DO THIS »
Gather the lines below that include the string "part", copying each in full.

---+---

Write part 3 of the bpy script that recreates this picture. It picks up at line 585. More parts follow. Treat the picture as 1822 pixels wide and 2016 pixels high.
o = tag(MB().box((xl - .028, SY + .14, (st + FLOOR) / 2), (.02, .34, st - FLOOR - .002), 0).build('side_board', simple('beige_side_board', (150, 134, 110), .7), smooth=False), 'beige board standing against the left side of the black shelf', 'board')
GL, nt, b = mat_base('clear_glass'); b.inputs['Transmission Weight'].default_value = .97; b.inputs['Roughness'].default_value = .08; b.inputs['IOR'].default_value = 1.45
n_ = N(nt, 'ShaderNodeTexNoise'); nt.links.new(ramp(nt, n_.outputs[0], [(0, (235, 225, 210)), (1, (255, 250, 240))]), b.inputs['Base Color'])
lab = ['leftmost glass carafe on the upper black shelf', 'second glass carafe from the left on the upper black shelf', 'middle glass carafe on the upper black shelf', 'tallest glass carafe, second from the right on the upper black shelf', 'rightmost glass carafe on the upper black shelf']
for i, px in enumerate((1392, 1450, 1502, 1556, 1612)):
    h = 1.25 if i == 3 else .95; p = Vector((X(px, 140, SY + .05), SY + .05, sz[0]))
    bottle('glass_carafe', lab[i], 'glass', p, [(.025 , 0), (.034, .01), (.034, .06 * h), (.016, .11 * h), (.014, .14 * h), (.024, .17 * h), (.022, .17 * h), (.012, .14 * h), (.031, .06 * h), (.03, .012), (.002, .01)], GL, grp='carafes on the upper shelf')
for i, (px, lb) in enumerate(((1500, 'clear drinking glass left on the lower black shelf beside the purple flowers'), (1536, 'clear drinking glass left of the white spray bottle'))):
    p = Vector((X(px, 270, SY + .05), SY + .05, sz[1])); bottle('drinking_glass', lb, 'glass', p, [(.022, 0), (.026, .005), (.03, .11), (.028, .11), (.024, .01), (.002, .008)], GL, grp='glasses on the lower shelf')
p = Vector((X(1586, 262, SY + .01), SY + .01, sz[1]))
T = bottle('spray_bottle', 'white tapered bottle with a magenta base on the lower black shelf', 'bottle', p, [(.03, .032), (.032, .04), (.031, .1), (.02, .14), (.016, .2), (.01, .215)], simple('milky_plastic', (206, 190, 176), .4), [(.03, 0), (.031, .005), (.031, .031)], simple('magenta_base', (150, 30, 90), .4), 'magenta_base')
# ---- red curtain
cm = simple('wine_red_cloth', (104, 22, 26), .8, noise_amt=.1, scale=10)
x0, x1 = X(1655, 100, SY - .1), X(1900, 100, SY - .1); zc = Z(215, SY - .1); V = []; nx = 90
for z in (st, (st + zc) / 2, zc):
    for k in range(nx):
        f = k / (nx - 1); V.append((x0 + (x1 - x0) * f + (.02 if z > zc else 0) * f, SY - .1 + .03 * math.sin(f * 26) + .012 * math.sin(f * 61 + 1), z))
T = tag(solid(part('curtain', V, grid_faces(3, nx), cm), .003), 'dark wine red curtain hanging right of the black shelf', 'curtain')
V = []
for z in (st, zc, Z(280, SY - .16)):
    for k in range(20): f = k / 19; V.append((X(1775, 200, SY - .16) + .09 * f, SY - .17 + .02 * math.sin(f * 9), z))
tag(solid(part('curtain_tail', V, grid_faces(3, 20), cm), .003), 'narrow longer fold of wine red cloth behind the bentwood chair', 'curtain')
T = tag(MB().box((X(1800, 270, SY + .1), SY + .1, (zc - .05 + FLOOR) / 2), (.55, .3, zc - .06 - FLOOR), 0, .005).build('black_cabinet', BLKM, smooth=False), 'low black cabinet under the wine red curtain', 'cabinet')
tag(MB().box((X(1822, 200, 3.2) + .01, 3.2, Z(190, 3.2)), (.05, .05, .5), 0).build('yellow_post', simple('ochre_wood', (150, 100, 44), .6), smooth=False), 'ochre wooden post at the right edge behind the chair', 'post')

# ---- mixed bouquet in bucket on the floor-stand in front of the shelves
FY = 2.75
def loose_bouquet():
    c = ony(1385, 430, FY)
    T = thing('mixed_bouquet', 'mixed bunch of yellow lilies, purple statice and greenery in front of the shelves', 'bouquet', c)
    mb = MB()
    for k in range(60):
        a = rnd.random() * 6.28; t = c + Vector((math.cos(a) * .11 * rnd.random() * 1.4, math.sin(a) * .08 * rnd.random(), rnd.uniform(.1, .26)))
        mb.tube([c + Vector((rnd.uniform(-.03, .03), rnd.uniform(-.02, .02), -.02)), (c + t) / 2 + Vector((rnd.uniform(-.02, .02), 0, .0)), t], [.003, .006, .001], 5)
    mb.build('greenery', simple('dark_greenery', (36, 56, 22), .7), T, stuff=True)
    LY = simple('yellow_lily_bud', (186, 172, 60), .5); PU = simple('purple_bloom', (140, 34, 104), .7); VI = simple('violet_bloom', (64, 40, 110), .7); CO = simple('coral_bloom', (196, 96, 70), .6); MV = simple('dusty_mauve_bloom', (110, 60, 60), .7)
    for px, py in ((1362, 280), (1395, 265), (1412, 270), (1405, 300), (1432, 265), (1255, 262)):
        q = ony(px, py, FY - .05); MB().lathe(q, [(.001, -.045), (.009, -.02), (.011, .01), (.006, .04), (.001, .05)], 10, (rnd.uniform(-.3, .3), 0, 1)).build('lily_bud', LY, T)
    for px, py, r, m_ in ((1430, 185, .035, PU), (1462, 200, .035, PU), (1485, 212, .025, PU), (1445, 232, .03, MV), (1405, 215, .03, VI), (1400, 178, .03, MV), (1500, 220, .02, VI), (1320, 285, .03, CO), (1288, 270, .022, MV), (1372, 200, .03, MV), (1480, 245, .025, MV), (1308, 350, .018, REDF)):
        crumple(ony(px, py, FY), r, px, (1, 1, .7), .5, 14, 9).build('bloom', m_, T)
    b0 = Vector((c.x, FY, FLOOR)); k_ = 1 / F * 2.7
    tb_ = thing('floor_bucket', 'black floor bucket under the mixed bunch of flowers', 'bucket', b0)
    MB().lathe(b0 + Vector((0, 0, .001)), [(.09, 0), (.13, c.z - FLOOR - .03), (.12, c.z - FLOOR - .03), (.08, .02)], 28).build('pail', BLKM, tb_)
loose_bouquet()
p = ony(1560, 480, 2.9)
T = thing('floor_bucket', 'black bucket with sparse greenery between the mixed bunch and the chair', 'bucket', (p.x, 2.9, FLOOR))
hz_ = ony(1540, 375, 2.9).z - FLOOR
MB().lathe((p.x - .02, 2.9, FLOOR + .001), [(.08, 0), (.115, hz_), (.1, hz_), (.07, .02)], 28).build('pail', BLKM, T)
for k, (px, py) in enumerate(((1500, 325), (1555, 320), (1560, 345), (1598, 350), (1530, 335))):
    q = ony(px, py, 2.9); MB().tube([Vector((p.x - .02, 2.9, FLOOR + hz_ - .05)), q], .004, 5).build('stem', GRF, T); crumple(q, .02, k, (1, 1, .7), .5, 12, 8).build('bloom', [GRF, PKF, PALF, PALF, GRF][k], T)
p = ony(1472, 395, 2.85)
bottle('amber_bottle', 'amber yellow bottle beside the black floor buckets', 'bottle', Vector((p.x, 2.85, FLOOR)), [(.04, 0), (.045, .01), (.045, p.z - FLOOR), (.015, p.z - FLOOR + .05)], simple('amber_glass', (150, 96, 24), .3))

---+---

RESPONSE »
Write part 3 of the bpy script that recreates this picture. It picks up at line 585. More parts follow. Treat the picture as 1822 pixels wide and 2016 pixels high.
T = tag(solid(part('curtain', V, grid_faces(3, nx), cm), .003), 'dark wine red curtain hanging right of the black shelf', 'curtain')
tag(solid(part('curtain_tail', V, grid_faces(3, 20), cm), .003), 'narrow longer fold of wine red cloth behind the bentwood chair', 'curtain')